··· Data segment ···

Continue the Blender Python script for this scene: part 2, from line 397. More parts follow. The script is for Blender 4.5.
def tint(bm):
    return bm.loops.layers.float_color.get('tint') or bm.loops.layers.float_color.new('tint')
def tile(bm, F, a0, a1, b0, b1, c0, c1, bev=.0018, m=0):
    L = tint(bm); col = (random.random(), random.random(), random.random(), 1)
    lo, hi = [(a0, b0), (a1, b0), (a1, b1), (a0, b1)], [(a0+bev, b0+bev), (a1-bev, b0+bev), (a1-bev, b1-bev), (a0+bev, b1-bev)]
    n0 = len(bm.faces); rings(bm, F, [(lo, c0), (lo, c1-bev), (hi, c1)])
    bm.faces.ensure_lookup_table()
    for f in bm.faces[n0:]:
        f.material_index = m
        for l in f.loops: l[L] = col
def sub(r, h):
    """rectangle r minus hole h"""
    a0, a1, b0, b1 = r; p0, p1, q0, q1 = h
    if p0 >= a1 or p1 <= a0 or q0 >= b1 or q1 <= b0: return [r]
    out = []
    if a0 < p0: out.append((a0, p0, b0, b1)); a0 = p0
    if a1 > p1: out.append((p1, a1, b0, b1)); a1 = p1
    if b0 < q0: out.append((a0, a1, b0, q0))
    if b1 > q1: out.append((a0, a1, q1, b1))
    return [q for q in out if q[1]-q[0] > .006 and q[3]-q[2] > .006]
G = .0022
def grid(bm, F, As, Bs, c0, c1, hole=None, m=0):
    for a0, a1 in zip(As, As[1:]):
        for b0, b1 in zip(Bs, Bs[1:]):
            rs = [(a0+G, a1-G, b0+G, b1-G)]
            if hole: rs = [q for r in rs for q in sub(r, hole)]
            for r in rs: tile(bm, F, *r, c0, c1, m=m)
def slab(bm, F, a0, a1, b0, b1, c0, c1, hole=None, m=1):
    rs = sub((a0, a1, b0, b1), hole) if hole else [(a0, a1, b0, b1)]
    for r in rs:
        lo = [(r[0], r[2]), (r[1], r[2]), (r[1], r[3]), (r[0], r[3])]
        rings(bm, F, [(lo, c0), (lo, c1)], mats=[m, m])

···

▶ [What the exercise asks]: Copy every line exactly. Leave nothing out.

▶ [Answer below]:
Continue the Blender Python script for this scene: part 2, from line 397. More parts follow. The script is for Blender 4.5.
def tint(bm):
    return bm.loops.layers.float_color.get('tint') or bm.loops.layers.float_color.new('tint')
def tile(bm, F, a0, a1, b0, b1, c0, c1, bev=.0018, m=0):
    L = tint(bm); col = (random.random(), random.random(), random.random(), 1)
    lo, hi = [(a0, b0), (a1, b0), (a1, b1), (a0, b1)], [(a0+bev, b0+bev), (a1-bev, b0+bev), (a1-bev, b1-bev), (a0+bev, b1-bev)]
    n0 = len(bm.faces); rings(bm, F, [(lo, c0), (lo, c1-bev), (hi, c1)])
    bm.faces.ensure_lookup_table()
    for f in bm.faces[n0:]:
        f.material_index = m
        for l in f.loops: l[L] = col
def sub(r, h):
    """rectangle r minus hole h"""
    a0, a1, b0, b1 = r; p0, p1, q0, q1 = h
    if p0 >= a1 or p1 <= a0 or q0 >= b1 or q1 <= b0: return [r]
    out = []
    if a0 < p0: out.append((a0, p0, b0, b1)); a0 = p0
    if a1 > p1: out.append((p1, a1, b0, b1)); a1 = p1
    if b0 < q0: out.append((a0, a1, b0, q0))
    if b1 > q1: out.append((a0, a1, q1, b1))
    return [q for q in out if q[1]-q[0] > .006 and q[3]-q[2] > .006]
G = .0022
def grid(bm, F, As, Bs, c0, c1, hole=None, m=0):
    for a0, a1 in zip(As, As[1:]):
        for b0, b1 in zip(Bs, Bs[1:]):
            rs = [(a0+G, a1-G, b0+G, b1-G)]
            if hole: rs = [q for r in rs for q in sub(r, hole)]
            for r in rs: tile(bm, F, *r, c0, c1, m=m)
def slab(bm, F, a0, a1, b0, b1, c0, c1, hole=None, m=1):
    rs = sub((a0, a1, b0, b1), hole) if hole else [(a0, a1, b0, b1)]
    for r in rs:
        lo = [(r[0], r[2]), (r[1], r[2]), (r[1], r[3]), (r[0], r[3])]
        rings(bm, F, [(lo, c0), (lo, c1)], mats=[m, m])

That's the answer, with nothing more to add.